For people who come from a print background, the important point to note is that video doesn’t have a changeable resolution. It’s not like print where you can jam more and more pixels into an inch of space and make your print cleaner, clearer, and crisper.

Pixels in video occupy a fixed space and have a fixed size, the equivalent of 72dpi in the print world, which happens to be the Macintosh screen resolution. Dots per inch are a printing concern. Forget about resolution. Think in terms of size: the more pixels, the bigger the picture. Do not think that you can make an image 720x480 at a high resolution like 300dpi or 600dpi and be able to move it around in FCP. Certainly you’ll be able to scale it up, but it will look soft, and if you scale it far enough — to 300%, for instance — the image will start to show pixelization. FCP is good at hiding the defects by blurring and softening, but the results are not really as good as they should be.
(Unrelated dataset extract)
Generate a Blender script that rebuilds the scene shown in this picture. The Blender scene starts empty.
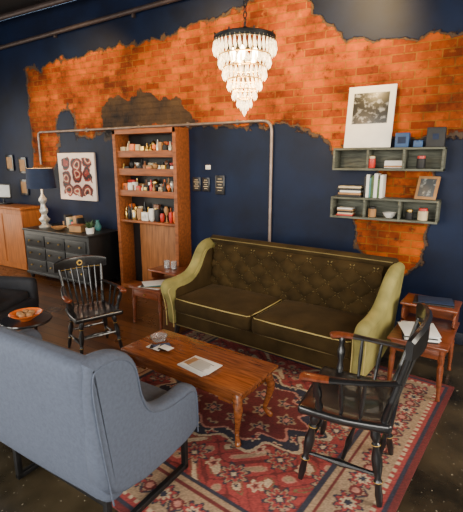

FCP is a video application and only deals with pixel numbers, not with dpi.

Take a look at this image. This shows what happens to a 720x480 pixel image that's 72dpi when it's scaled 300%. The image looks soft and pixelated around the edges of the text.

Do not think that if you made this image at 300dpi it would be any better. Take a look at this image. It looks exactly the same. It makes no difference what the dots per inch or pixels per inch print resolution is. The video resolution is set by the format. For DV that's 720x480 pixels of a specific dimension.
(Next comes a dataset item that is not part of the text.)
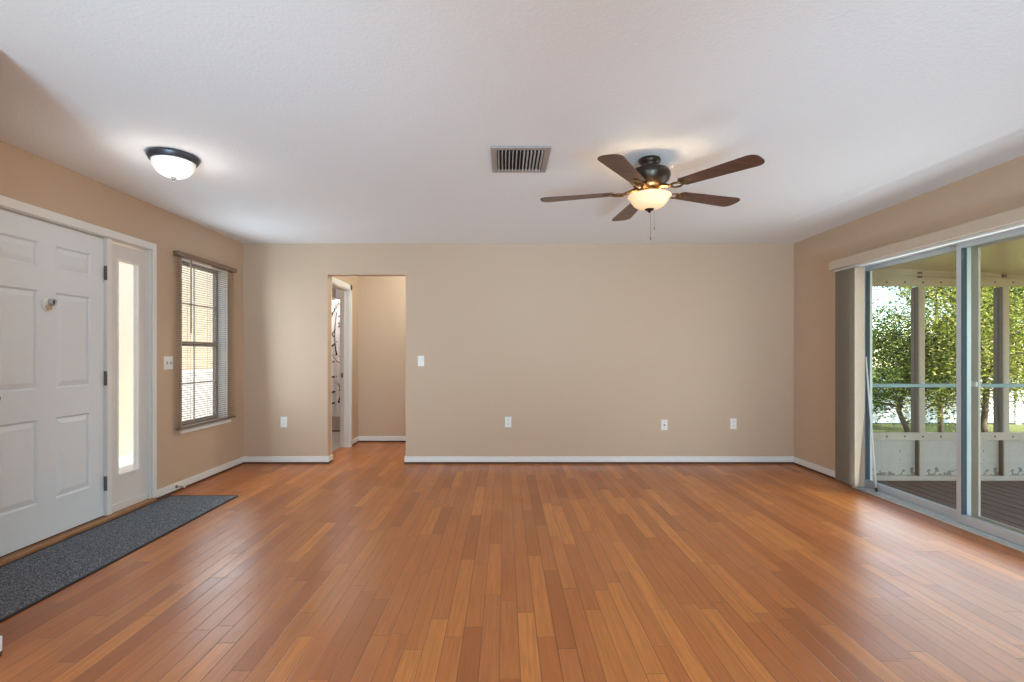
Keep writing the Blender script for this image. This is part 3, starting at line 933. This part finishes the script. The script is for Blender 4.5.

To be able to move around and zoom on an image you need to create it at a much larger size so that you only ever need to scale back from the image never scale up the image. So to be able to create an image as large as those in the preceding two shots, you might want to make an image that three times the size of the DV format, an image that's 2160 pixels across. This is what that image looks like, clean, unpixelated, and ready to be scaled back to see the whole image.

Scanners, on the other hand, are designed for the print world where dpi is an issue. Because scanners generate lots and lots of pixels, this is very handy for the person working in video. This means that you can scan an image at, let’s say, 300 or 600dpi, even a quite small image, and your scanner will produce thousands and thousands of pixels, which will translate into video as a very large image. You now have an image that’s very much larger than your video format of 720x486 pixels. If your scanner can generate an image that’s 2,880 pixels across, it’s making an image four times greater than your CCIR601 video frame. You can now move that very large image around on the screen, and make it seem as if a camera is panning across the image. Or you can scale back the image, and it will look as if the camera is zooming back from a point in the image. Or reverse the process and make it look as if the camera is zooming into the image.